Keeping the language alive
Wallace Clark
Wallace Clark is part Maidu Indian and the teacher-speaker of the Koyomk’awi Maidu dialect of the North Fork of the Feather River people, a dialect unique to that area of the Concow Valley (Maidu has a variety of dialects). Clark and his nephew, Butte College anthropology student Matthew Williford (whom Clark has been teaching), and a few others are working to keep this dialect alive by organizing language camps at Concow Lake. The next one will be held this weekend, Aug. 17-19. For more info, contact Clark at konkowvalley@att.net.
How did you learn your tribe’s dialect?
I was introduced to it approximately 22 years ago, when I was an administrator for one of the local Maidu tribes. I acquainted myself with the elders at their center where we met for lunch. I got to know quite a few of the elders who were with us in those days, including Mary Wagner Jones, and she and I would go over to a Maidu family where they’d get together and talk. I was blessed by being able to be around all of that in those days. That gave me the basis for the language.
Do you have access to information about your dialect?

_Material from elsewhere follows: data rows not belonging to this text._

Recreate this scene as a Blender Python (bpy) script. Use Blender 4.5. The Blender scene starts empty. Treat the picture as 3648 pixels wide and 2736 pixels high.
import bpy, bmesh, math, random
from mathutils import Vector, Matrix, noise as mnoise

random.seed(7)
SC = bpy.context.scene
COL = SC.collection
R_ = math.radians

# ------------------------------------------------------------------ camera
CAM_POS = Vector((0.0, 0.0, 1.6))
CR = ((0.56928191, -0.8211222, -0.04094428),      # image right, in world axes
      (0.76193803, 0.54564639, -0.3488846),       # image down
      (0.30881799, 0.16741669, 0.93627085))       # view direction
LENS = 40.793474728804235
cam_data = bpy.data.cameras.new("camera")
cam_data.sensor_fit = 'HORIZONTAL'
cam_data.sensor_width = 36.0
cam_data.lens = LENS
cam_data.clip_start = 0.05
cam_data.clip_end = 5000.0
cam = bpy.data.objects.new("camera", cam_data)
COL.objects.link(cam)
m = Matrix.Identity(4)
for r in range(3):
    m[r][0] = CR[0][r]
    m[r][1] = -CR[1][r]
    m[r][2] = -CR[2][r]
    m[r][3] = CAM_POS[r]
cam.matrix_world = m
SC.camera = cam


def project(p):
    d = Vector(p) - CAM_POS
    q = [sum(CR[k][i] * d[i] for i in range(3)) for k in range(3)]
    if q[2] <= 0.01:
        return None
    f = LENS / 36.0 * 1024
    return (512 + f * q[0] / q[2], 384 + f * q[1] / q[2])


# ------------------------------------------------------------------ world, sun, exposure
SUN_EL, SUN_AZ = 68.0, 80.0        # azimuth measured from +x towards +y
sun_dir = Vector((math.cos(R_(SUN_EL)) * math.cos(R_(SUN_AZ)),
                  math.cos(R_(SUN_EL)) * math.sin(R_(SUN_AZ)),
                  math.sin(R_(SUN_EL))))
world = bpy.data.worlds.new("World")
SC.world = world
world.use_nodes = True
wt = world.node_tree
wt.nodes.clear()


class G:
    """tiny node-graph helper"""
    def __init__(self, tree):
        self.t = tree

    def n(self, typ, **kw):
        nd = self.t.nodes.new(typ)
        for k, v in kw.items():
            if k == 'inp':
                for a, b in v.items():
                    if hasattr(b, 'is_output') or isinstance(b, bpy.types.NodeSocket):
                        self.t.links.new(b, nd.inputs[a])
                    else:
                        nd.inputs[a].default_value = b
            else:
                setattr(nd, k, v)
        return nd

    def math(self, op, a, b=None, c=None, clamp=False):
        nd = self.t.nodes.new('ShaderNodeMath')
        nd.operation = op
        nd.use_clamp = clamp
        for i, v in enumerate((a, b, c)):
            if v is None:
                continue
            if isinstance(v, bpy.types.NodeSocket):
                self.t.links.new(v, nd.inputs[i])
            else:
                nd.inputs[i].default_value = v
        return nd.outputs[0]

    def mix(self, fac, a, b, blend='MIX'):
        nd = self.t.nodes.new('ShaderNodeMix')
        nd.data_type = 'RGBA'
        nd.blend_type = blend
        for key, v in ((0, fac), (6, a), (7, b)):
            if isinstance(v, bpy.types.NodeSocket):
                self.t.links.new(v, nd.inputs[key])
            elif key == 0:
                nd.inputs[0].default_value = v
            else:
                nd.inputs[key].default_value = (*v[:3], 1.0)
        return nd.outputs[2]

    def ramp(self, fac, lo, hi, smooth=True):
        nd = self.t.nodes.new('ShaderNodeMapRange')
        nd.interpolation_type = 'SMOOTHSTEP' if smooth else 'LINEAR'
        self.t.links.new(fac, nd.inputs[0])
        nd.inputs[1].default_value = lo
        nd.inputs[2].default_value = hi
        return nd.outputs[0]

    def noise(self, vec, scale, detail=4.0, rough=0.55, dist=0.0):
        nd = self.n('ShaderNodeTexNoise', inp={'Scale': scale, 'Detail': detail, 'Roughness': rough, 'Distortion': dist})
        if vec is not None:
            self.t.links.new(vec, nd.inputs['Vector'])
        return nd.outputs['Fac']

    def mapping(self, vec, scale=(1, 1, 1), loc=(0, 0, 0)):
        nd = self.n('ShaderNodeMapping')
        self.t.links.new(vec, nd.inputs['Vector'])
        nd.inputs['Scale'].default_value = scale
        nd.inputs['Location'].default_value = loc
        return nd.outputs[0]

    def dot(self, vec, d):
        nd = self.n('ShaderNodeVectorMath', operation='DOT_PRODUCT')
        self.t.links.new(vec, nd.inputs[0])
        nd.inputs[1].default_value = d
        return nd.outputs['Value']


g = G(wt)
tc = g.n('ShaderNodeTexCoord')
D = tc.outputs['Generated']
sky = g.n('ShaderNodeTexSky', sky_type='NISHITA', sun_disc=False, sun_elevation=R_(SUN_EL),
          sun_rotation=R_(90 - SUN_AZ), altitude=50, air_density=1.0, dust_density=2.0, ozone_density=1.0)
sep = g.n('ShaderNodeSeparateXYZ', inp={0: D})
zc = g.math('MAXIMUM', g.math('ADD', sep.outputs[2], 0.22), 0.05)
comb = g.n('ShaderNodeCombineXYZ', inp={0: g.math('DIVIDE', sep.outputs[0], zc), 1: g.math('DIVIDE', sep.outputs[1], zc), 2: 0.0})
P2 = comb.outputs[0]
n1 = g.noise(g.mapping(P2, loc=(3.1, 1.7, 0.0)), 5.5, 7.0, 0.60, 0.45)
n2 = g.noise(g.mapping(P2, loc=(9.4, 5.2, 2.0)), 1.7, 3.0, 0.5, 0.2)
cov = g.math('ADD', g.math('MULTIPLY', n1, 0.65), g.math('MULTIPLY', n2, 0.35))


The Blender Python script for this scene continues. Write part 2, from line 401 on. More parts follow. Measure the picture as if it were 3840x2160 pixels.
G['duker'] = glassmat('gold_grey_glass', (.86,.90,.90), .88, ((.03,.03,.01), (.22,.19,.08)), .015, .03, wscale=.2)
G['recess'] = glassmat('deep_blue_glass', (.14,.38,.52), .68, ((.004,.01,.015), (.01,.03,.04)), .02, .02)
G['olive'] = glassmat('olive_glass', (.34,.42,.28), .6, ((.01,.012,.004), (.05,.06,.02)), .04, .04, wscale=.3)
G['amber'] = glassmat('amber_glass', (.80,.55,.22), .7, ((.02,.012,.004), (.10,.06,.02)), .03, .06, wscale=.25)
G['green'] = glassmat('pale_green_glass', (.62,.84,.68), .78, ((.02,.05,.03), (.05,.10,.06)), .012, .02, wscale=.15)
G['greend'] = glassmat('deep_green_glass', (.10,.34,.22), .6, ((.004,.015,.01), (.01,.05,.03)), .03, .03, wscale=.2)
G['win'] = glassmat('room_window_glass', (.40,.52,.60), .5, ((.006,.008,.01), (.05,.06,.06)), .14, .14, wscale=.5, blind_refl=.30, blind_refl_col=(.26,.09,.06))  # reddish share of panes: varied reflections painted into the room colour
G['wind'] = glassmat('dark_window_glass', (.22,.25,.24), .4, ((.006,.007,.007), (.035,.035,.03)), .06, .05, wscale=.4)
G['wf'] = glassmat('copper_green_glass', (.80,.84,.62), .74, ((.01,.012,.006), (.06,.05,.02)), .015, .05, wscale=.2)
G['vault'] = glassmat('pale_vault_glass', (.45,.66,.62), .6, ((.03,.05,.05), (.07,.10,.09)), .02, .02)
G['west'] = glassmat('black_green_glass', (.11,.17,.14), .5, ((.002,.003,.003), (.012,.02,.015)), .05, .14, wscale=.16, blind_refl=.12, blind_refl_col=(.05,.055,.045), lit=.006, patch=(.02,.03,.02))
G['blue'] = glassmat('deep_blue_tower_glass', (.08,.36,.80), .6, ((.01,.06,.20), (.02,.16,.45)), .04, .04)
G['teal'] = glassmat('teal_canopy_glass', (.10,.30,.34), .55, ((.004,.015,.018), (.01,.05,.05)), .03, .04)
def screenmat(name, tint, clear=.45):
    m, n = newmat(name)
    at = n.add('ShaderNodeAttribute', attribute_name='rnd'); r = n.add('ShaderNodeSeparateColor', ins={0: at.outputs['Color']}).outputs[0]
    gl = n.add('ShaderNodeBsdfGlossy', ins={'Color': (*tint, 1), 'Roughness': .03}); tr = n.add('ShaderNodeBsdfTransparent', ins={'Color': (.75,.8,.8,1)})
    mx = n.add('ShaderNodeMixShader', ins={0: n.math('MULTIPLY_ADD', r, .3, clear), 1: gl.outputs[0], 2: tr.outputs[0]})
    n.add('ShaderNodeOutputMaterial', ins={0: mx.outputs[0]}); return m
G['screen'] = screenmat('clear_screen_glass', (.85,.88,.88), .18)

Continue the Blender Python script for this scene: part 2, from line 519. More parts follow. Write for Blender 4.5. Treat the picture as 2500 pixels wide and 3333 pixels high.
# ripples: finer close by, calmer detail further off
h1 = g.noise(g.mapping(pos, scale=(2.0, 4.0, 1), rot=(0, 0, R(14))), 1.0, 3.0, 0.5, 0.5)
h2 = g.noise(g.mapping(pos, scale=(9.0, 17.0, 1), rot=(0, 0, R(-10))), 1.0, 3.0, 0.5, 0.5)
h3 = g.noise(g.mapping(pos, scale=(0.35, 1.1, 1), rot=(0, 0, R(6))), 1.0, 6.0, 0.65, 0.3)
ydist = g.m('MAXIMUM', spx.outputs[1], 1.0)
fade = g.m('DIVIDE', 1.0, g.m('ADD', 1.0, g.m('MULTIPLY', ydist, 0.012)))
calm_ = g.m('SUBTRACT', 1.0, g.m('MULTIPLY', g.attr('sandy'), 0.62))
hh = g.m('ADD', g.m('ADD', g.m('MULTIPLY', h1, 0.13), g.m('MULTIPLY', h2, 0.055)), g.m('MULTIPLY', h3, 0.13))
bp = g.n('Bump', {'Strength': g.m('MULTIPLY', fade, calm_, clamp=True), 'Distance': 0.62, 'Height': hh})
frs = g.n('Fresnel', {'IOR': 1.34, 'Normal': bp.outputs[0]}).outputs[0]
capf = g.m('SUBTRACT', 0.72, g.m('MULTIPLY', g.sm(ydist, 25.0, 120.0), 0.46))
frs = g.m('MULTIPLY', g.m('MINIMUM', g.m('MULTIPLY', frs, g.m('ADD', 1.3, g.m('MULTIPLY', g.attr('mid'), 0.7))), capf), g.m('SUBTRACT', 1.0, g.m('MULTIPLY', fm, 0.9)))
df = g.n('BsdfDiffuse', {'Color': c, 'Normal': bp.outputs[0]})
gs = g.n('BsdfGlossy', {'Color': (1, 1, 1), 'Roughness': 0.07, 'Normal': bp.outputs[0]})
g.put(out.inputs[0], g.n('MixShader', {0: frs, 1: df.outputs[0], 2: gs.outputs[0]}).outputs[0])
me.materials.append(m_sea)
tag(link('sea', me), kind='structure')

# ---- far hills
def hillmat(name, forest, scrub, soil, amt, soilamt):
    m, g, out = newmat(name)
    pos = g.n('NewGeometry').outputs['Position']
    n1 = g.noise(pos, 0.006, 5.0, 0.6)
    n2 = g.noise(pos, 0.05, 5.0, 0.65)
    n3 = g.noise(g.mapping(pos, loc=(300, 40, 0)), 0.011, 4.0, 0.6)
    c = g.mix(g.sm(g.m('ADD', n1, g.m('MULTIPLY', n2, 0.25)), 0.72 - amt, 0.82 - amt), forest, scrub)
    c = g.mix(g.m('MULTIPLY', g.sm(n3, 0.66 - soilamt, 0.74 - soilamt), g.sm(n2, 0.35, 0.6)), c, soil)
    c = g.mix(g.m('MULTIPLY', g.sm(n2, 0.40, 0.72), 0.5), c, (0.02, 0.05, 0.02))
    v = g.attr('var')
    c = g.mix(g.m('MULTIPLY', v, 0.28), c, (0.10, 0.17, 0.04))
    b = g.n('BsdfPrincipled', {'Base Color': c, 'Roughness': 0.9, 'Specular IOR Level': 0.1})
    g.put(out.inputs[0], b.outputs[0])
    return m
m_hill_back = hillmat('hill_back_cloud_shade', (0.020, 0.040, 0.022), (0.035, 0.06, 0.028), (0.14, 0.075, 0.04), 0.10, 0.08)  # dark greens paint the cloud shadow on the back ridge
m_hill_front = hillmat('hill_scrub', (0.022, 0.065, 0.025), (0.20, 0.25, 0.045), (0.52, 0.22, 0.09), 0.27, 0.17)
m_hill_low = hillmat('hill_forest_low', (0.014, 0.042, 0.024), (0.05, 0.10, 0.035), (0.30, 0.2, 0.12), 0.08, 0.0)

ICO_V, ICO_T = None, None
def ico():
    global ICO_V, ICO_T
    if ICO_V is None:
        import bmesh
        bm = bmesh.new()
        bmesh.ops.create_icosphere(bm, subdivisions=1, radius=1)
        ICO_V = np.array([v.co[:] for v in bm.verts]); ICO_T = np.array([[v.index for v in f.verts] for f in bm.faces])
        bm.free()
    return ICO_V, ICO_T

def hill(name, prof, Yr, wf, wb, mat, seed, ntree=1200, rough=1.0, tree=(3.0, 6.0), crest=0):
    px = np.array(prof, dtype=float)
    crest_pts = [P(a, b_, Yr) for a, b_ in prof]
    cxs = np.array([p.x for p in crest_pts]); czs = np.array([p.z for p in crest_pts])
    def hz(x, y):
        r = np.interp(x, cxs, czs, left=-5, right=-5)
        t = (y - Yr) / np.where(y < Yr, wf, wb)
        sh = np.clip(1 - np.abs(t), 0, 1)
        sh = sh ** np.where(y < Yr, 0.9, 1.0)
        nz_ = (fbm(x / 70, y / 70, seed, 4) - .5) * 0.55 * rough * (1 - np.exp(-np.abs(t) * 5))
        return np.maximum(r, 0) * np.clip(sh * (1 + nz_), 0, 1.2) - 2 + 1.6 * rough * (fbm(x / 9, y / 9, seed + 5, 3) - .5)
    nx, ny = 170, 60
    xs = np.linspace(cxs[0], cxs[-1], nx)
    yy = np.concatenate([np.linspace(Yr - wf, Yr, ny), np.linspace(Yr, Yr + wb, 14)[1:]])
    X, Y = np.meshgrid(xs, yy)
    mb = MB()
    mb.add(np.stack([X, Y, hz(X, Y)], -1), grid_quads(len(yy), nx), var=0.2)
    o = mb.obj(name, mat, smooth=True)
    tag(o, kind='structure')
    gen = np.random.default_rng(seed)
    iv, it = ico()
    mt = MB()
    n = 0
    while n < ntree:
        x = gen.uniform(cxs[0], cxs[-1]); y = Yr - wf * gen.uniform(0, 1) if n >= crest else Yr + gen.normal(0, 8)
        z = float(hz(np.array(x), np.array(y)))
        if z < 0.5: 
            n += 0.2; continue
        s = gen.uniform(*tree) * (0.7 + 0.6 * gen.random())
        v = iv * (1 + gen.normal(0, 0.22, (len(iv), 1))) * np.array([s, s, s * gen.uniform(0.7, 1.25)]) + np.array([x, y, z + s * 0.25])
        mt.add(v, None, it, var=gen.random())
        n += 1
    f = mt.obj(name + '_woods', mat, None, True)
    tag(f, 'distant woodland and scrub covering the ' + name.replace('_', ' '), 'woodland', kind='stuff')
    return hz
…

We can go online and seek some of the information out. There’s still a lot where you have to go to the university and complete research there. Some of it is archived at UC Berkeley. In Colorado, there’s a place where a lot of Indian information is catalogued. Some of our old songs are stored over there and also at the Smithsonian in Washington, D.C.
What is your tribal role?
I am the linguist for the tribe. What I have done for the past 20-some-odd years is to keep studying the Koyomk’awi Maidu dialect. I’ve recently returned from the Breath of Life Conference at UC Berkeley, which was a week of intense research.
What else are you doing to keep the dialect alive?
From spring to autumn, we conduct language camps at Concow Lake. One weekend out of the month we dedicate a weekend-long class for the language. To date, we’ve had approximately 40 people who have committed to learning the language. The majority of those are children, which tickles us pink because it’s fairly hard to teach an adult a new language!
How has learning the dialect affected you?
When you start studying the language, it becomes apparent how the ancestors saw the world around them. This gives us a reference for cultural identity.